As a person who posts photos onto Facebook it was a concern to me...so yes, I voted. It was heavy reading, but there was a "translated" version that made it easier.
Now.....if you are interested in getting your teeth into a different aspect of Facebook - how about the lack of customer service. Facebook has been disabling accounts all over for supposed spamming - by people who belong to photo groups on FB and so type the word VOTE continuously as required.
April 14th I lost my account for doing this...20 emails later, to various addresses supposedly there to help (including the one they provided) and not ONE response...and still the account is disabled as of today.
Lost friends, lost photos, lost links, lost that social network they are so proud of and they can't even be bothered to reply.
What really scares me is how many people blindly chose "Yes" in the vote, going with the phrasing of how "Facebook went to the community for advice" and other such bull. If you really do read through it, the old terms from last year gives Facebook less control of your intellectual property, as opposed to this "collaboration." Notice that Facebook doesn't have to specify which parts they took from the community, if any.

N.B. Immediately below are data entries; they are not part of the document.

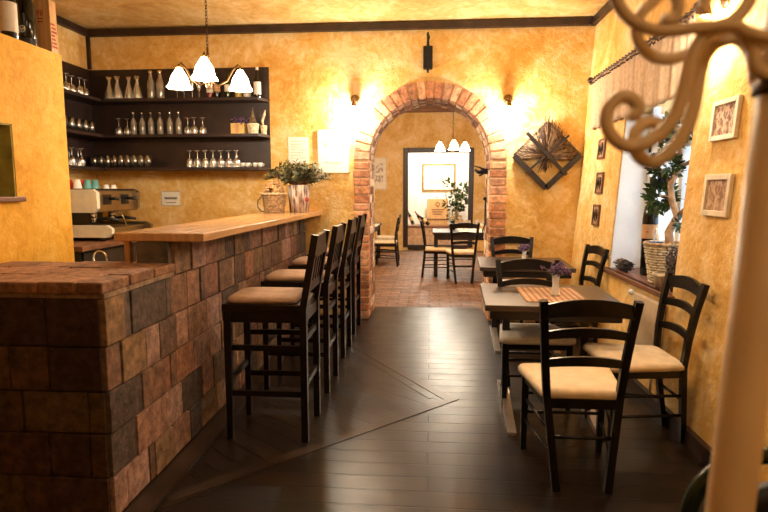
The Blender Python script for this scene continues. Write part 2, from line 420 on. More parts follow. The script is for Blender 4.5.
# back wall with the arched passage
R2 = AR+.035
poly = [(XL-.3, 0), (AX-R2, 0), (AX-R2, AZ)]
poly += [(AX-R2*cos(pi*i/28), AZ+R2*sin(pi*i/28)) for i in range(1, 28)]
poly += [(AX+R2, AZ), (AX+R2, 0), (2.1, 0), (2.1, CEIL), (XL-.3, CEIL)]
mb = MB(); mb.prism(poly, YB, YB+.64); struct(mb.build('wall_back', M['plaster']), 'mottled ochre plaster wall pierced by the brick arch', 'wall')
mb = MB(); mb.box(XL-.3, YR, 0, XL, YB, CEIL); struct(mb.build('wall_left', M['plaster']), 'ochre plaster wall behind the bar at the shelf corner', 'wall')
mb = MB(); mb.box(XL-.3, YR-.2, 0, 2.1, YR, CEIL); struct(mb.build('wall_rear', M['plaster']), 'ochre plaster wall opposite the arch', 'wall')

# right wall, battered, with the window niche
NY0, NY1, NZ0, NZ1 = 3.66, 4.96, .74, 2.33
def wallpiece(mb, y0, y1, z0, z1, xo=2.1):
    mb.hexa([(xw(z0), y0, z0), (xo, y0, z0), (xo, y1, z0), (xw(z0), y1, z0), (xw(z1), y0, z1), (xo, y0, z1), (xo, y1, z1), (xw(z1), y1, z1)])
mb = MB()
wallpiece(mb, YR, NY0, 0, CEIL); wallpiece(mb, NY1, YB, 0, CEIL); wallpiece(mb, NY0, NY1, 0, NZ0)
# flat arched head of the niche
n = 10
for i in range(n):
    ya, yb = NY0+(NY1-NY0)*i/n, NY0+(NY1-NY0)*(i+1)/n
    h = lambda y: NZ1-.25*((2*(y-NY0)/(NY1-NY0)-1)**2)
    a, b = h(ya), h(yb)
    mb.hexa([(xw(a), ya, a), (2.1, ya, a), (2.1, yb, b), (xw(b), yb, b), (xw(CEIL), ya, CEIL), (2.1, ya, CEIL), (2.1, yb, CEIL), (xw(CEIL), yb, CEIL)])
wr = mb.build('wall_right', M['plaster']); struct(wr, 'rough ochre plaster wall with the window niche', 'wall')
# white reveals of the niche (thin plaster coat)
mb = MB()
mb.hexa([(xw(NZ0)+.012, NY1-.012, NZ0), (2.08, NY1-.012, NZ0), (2.08, NY1, NZ0), (xw(NZ0)+.012, NY1, NZ0), (xw(2.08)+.012, NY1-.012, 2.08), (2.08, NY1-.012, 2.08), (2.08, NY1, 2.08), (xw(2.08)+.012, NY1, 2.08)])
mb.hexa([(xw(NZ0)+.012, NY0, NZ0), (2.08, NY0, NZ0), (2.08, NY0+.012, NZ0), (xw(NZ0)+.012, NY0+.012, NZ0), (xw(2.08)+.012, NY0, 2.08), (2.08, NY0, 2.08), (2.08, NY0+.012, 2.08), (xw(2.08)+.012, NY0+.012, 2.08)])
mb.build('reveal', M['white_plaster'], wr)
w1 = thing('window_1', 'white framed window set deep in the niche behind the plants', 'window', (1.86, 4.31, .79)); w1['kind'] = 'structure'
mb = MB(); hw = .635
for y in (-hw+.03, hw-.03, 0): mb.box(-.03, y-.03, 0, .03, y+.03, 1.5)
for z in (.03, 1.0, 1.47): mb.box(-.03, -hw, z-.03, .03, hw, z+.03)
mb.build('window_frame', M['white_frame'], w1)
for y in (-.32, .32):
    mb = MB(); mb.box(-.004, y-.285, .06, .004, y+.285, .97); mb.box(-.004, y-.285, 1.03, .004, y+.285, 1.44); mb.build('pane', M['window_glass'], w1)
mb = MB(); mb.box(1.51, NY0+.002, .745, 1.83, NY1-.014, .785, .006); mb.box(1.505, NY0-.05, .745, 1.547, NY1+.04, .785, .006)
tag(mb.build('window_sill', M['sill']), 'reddish brown wooden sill holding the plants and baskets', 'sill', None, 'structure')

# partition wall on the left, with its green niche
px0, px1, py0, py1, pz = -2.80, -2.30, 2.30, 3.44, 2.285
mb = MB()
mb.box(px0, py0, 0, px1, py1, 1.41); mb.box(px0, py0, 1.81, px1, py1, pz); mb.box(px0, 2.972, 1.41, px1, py1, 1.81)
mb.box(px0, py0, 1.41, px1, 2.42, 1.81); mb.box(px0, 2.42, 1.41, px0+.24, 2.972, 1.81)
pt = mb.build('wall_partition', M['plaster_gold']); struct(pt, 'golden yellow half-height partition wall at the end of the bar', 'wall')
mb = MB(); mb.box(px0+.24, 2.42, 1.41, px0+.252, 2.972, 1.81); mb.box(px0+.24, 2.962, 1.412, px1-.004, 2.972, 1.809); mb.box(px0+.24, 2.42, 1.802, px1-.004, 2.972, 1.81)
mb.build('niche_lining', M['green_paint'], pt)
mb = MB(); mb.box(px0+.26, 2.40, 1.385, px1+.03, 3.005, 1.413, .004); mb.build('niche_shelf', M['sill'], pt)

# ceiling beams, corner strip, baseboards
mb = MB(); mb.box(XL, YB-.055, 3.14, 1.66, YB, 3.207); struct(mb.build('trim_1', M['beam']), 'dark beam along the top of the arch wall', 'trim')
mb = MB(); mb.box(XL, YR, 3.14, XL+.055, YB-.055, 3.207); struct(mb.build('trim_2', M['beam']), 'dark beam along the top of the wall by the bar shelves', 'trim')
mb = MB(); mb.box(1.645, YR, 3.14, 1.71, YB, 3.207); struct(mb.build('trim_3', M['beam']), 'dark beam along the top of the window wall', 'trim')
mb = MB(); mb.box(XL, YB-.03, 2.79, XL+.035, YB, 3.14); struct(mb.build('trim_4', M['beam']), 'thin dark upright strip in the corner above the bar shelves', 'trim')
mb = MB(); mb.hexa([(1.47, YR, 0), (1.52, YR, 0), (1.52, YB, 0), (1.47, YB, 0), (1.47, YR, .09), (1.52, YR, .09), (1.52, YB, .09), (1.47, YB, .09)])
struct(mb.build('baseboard_right', M['beam']), 'black baseboard under the window wall', 'baseboard')
mb = MB(); mb.box(-1.352, 2.24, 0, -1.24, YB-.03, .016); struct(mb.build('baseboard_left', M['floor_band']), 'dark board on the floor along the foot of the bar', 'baseboard')

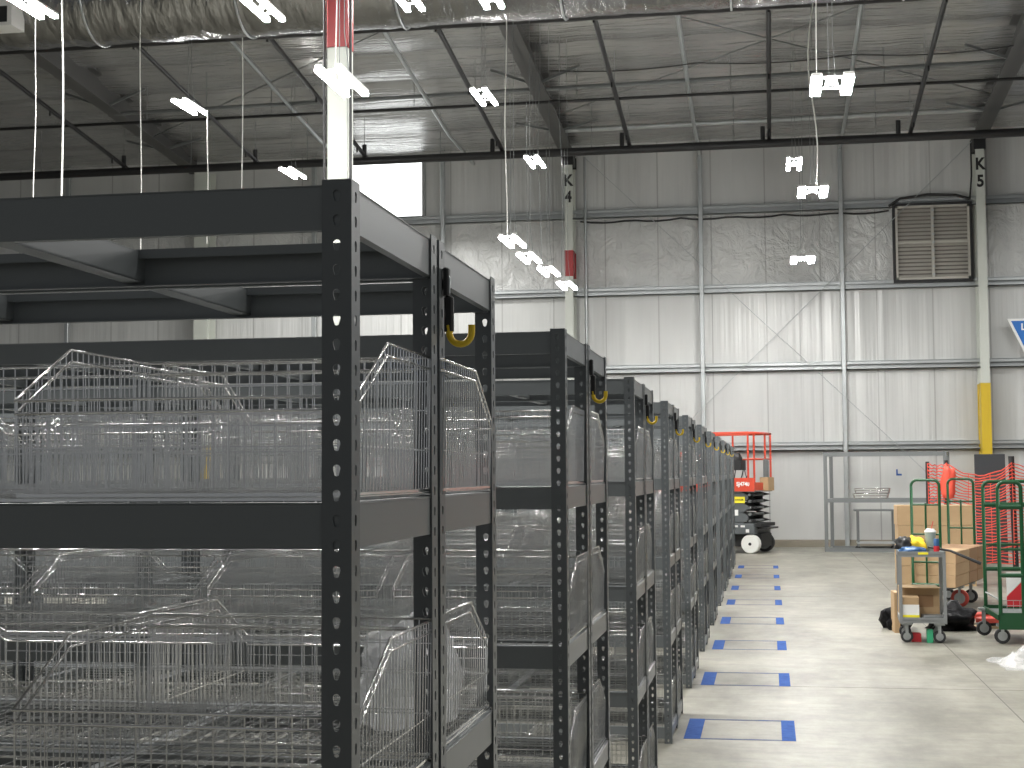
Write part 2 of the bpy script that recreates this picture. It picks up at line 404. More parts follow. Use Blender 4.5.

My biggest issue with this whole thing was that it wasn't well publicized. I am on facebook almost everyday. Yet there was no warning, and no notice that this was happening. I did finally receive an invitation to vote on the last day, after voting the day before.
I would leave Facebook if it didn't have a monopoly and my social life
I'd be willing to bet that a lot of people who originally objected to the new T&S didn't vote because the "minimum threshold" part wasn't publicized. If you're certain 90% of people are going to vote a certain way, is *your* vote really that important?
(Yeah, it's lazy, but that's life. And yeah, I'll admit to thinking along these lines before I read about the 30% minimum here on Consumerist. I voted, and made my husband do it too.)















I might have voted if they didn't make me add an application to do it.